Sebab itu, Mesir telah memperingatkan Israel bila dalam batas
waktu yang ditentukan (26 Mei) pembicaraan masalah otonomi tidak
menghasilkan apa-apa, Kairo akan mencari alternatif lain.
Bahkan untuk lebih mempertegas sikapnya, Presiden Anwar Sadat --
seperti yang diberitakan harian Al Qabas dari Kuwait --
menyatakan ia akan mengundurkan diri dari jabatan bila
perundingan mengenai Palestina itu gagal.
Masalah yang tetap tak terpecahkan adalah tuntutan Mesir untuk
menyertakan masalah Jerusalem Timur sebagai wilayah yang juga
harus diberi hak otonomi. Dan ini jelas ditolak Israel, karena
itu sudah menjadi wilayah ibukota negara.
Tapi dengan diundangnya Begin dan Sadat ke Washington untuk
mengadakan pembicaraan secara terpisah dengan Presiden Carter
April ini, kemelut ini mungkin akan terselesaikan. Atau mungkin
juga tidak. Soalnya, AS ikut memberikan suara untuk suatu
resolusi Dewan Keamanan PBB yang mengutuk tindakan Israel
mengenai pemukiman baru pertengahan Maret lalu.

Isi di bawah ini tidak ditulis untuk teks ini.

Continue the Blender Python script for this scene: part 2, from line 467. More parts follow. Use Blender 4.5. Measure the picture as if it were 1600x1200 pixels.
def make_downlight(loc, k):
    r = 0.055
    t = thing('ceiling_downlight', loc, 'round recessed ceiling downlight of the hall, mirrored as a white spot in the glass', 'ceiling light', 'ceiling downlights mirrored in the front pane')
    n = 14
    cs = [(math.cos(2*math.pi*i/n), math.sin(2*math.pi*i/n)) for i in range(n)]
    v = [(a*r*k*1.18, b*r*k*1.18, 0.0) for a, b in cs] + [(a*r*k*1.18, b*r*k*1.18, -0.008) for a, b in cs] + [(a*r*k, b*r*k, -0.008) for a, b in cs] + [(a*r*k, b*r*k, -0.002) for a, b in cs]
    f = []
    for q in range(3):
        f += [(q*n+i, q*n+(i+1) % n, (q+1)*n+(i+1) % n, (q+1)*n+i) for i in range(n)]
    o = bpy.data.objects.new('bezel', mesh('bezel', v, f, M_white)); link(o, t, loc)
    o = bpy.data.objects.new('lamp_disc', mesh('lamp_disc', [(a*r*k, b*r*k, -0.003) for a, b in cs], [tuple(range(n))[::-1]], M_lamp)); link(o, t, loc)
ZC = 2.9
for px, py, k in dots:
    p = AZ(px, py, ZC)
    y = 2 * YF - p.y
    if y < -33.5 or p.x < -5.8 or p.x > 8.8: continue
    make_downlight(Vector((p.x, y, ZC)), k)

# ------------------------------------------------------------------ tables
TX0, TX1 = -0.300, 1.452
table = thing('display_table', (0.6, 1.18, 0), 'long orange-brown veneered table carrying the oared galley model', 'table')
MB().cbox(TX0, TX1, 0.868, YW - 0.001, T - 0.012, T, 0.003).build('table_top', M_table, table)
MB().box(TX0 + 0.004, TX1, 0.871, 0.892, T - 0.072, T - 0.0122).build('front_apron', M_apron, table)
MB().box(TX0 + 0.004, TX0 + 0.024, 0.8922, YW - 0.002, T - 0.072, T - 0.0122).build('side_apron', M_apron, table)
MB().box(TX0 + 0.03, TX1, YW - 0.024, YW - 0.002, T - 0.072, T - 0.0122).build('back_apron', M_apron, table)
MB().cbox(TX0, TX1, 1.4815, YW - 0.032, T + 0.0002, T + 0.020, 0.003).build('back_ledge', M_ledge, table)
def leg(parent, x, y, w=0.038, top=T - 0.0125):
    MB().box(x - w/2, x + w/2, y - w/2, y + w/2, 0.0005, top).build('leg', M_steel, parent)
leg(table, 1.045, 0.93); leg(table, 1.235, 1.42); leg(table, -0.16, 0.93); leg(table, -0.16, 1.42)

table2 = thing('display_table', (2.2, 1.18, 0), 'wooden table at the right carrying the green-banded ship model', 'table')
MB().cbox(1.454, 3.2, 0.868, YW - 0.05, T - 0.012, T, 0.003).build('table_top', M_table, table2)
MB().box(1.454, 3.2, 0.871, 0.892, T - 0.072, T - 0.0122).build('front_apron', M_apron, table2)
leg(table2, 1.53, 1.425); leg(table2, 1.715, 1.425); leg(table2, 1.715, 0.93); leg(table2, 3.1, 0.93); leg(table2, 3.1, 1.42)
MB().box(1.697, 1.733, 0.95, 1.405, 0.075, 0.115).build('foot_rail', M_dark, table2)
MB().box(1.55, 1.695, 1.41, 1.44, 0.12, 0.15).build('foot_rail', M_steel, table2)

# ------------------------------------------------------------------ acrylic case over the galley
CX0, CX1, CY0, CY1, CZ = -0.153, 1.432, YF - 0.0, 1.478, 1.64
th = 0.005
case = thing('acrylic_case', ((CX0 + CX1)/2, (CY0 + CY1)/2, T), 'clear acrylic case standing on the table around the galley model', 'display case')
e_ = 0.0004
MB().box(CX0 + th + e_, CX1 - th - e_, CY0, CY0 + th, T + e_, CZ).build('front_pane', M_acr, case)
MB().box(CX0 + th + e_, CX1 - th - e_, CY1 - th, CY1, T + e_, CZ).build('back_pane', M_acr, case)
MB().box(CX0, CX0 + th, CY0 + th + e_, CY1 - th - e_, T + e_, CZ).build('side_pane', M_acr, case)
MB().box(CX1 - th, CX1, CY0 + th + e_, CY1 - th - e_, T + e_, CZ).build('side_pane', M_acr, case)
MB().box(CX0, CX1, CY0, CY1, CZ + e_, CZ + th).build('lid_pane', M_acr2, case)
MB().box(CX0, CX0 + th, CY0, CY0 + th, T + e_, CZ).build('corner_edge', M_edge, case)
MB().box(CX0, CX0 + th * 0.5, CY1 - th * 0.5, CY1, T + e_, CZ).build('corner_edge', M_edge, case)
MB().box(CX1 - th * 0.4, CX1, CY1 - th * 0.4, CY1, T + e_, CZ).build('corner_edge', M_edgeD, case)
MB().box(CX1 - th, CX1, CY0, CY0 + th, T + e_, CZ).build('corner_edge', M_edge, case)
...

Sejak itu Carter banyak mendapat kritik dari kalangan Yahudi
Amerika. Ada risiko baginya dalam menghadapi masa kampanye
pemilihan presiden sekarang ini. Maka mungkin Carter menggunakan
soal perdamaian di Timur Tengah sekedar untuk konsumsi dalam
negeri. Sambil menenggang perasaan kaum Yahudi Amerika.